Here we encounter what seems to be the flaw of this book. Although Stromquist states as her goal to develop a more empirically valid theory, she fails to prove its validity. The gender-example illustrates this. The same can be said of the fact that many of the examples throughout the book are about the U.S., and mostly about the 'Anglo-Saxon' world. She is, of course, saying that globalization is for a large part the 'relentless export of U.S. production', but nevertheless, if you don't show how this is true in non-U.S. countries, the empirical validity of the theory remains simply a statement in need of further research.
But this one criticism does not alter the fact that the theory is valuable in itself for anyone interested in understanding the active policies and strategies involved in the process of globalization and its impact on education. The theory brings to the fore the negative consequences of these deliberate actions, without however dismissing the positive consequences. Globalization is presented in the first place as an excluding, dislocating process, nevertheless, also as a process that causes the spread of respect for human rights, cultural enrichment, and the enhancement of civil society in the form of NGOs.
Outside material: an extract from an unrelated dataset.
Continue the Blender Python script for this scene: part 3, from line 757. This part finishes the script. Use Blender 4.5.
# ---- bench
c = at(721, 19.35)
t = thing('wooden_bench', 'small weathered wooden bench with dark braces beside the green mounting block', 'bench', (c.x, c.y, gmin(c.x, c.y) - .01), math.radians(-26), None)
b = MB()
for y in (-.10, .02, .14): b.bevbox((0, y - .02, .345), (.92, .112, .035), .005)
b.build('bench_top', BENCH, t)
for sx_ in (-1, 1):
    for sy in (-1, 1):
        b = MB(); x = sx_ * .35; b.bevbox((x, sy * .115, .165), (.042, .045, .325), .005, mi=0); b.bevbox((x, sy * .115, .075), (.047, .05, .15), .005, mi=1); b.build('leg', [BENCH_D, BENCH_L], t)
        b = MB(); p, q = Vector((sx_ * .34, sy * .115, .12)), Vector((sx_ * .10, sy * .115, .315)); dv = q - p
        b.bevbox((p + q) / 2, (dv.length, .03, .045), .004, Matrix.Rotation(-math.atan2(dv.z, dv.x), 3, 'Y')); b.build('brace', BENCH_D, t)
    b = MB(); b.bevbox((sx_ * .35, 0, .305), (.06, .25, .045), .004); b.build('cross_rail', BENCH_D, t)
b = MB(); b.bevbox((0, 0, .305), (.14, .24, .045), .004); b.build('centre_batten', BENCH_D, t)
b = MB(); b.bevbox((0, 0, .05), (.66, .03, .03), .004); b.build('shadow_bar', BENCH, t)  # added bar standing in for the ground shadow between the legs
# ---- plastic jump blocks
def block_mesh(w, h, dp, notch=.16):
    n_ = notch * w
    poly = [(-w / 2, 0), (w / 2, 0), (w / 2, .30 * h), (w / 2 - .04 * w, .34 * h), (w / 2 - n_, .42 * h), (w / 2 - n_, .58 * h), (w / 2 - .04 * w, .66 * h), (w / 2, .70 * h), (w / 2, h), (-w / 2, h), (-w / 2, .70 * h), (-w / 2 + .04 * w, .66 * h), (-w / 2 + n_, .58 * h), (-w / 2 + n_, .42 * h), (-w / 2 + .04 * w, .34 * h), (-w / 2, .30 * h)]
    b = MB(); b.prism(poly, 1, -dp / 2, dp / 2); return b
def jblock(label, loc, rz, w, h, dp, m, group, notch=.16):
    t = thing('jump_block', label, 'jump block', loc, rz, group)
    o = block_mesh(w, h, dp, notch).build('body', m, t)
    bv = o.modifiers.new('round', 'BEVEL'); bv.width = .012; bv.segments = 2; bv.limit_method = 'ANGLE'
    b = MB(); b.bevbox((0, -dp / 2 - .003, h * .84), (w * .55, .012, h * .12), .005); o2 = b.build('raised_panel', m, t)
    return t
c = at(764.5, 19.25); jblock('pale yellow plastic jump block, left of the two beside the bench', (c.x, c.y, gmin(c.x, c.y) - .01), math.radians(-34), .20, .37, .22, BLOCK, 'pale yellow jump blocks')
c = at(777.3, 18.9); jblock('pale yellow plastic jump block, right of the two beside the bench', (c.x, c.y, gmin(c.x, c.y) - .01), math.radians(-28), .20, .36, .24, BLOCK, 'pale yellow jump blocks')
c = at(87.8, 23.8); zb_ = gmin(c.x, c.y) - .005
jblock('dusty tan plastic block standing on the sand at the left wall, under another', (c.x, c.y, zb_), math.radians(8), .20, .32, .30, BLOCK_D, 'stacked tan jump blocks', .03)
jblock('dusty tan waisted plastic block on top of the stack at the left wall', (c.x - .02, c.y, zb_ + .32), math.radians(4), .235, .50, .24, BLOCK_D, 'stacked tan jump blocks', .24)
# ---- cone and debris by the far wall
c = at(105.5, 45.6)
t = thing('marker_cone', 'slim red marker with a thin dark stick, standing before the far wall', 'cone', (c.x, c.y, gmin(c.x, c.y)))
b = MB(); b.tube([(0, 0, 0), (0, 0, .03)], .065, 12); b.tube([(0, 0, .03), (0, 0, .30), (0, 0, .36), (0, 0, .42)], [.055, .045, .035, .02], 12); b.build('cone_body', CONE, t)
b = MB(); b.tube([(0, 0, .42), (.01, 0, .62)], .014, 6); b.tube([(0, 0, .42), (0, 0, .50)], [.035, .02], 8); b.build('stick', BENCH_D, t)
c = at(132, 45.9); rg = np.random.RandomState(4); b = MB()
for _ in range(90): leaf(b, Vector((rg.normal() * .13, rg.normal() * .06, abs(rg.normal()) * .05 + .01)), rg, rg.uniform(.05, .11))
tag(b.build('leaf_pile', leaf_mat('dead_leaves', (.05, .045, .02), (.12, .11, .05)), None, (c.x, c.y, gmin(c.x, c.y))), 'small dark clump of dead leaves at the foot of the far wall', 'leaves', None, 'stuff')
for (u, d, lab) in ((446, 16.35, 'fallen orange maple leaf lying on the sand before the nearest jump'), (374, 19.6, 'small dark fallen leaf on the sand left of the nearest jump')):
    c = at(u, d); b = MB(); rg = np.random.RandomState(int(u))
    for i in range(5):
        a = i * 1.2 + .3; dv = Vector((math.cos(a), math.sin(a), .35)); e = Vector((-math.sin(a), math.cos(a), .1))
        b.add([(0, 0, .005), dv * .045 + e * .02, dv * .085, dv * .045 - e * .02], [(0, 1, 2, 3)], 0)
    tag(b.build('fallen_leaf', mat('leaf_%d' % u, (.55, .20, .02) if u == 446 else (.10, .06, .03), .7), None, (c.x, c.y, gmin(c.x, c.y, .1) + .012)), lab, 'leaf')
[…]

Regarding education too, both the positive and the negative side are treated. The positive consequences are, according to Stromquist, the expansion of higher education, the increasing flexibility vis-à-vis economic needs, and the increased circulation of new ideas in technology and science. The negative consequences are the spread of instrumental, Northern knowledge and values, the demise of education as a public good, and the growing presence of entrepreneurs concerned with profit, not critical thinking.
Although, in essence, Stromquist paints a negative portrait of globalization, she also points out the ambiguities and paradoxes of the process. Moreover, as these are the result of conscious actors and deliberate actions, a way out is possible, towards a positive globalization process.
Stromquist concludes by discussing the way in which a new basis for globalization can be created. First, it is necessary to try to create new rules and institutions for stronger and ethical governance. Second, educators face the major task of increasing student awareness of the globalization process and the possible roles of education in this process. Citizens at large aware should also be provided with knowledge about globalization encouraging them to become active members in redefining globalization. Third, educational researchers should carry out more interdisciplinary research. Stromquist provides powerful content in this book to influence a new basis for globalization.
References
Gornitzka, A. & Maassen, P. (2000). Hybrid steering approaches with respect to European higher education. Higher Education Policy, 13 (3), 267-285.
Horkheimer, M. & Adorno, T. (1947). Dialectic of Enlightenment [original title: Dialektik der Aufklärung]. Amsterdam, the Netherlands: Querido.
Lash, S. & Urry, J. (1994). Economies of Signs & Space. London/Thousand Oaks/New Delhi: Sage Publications.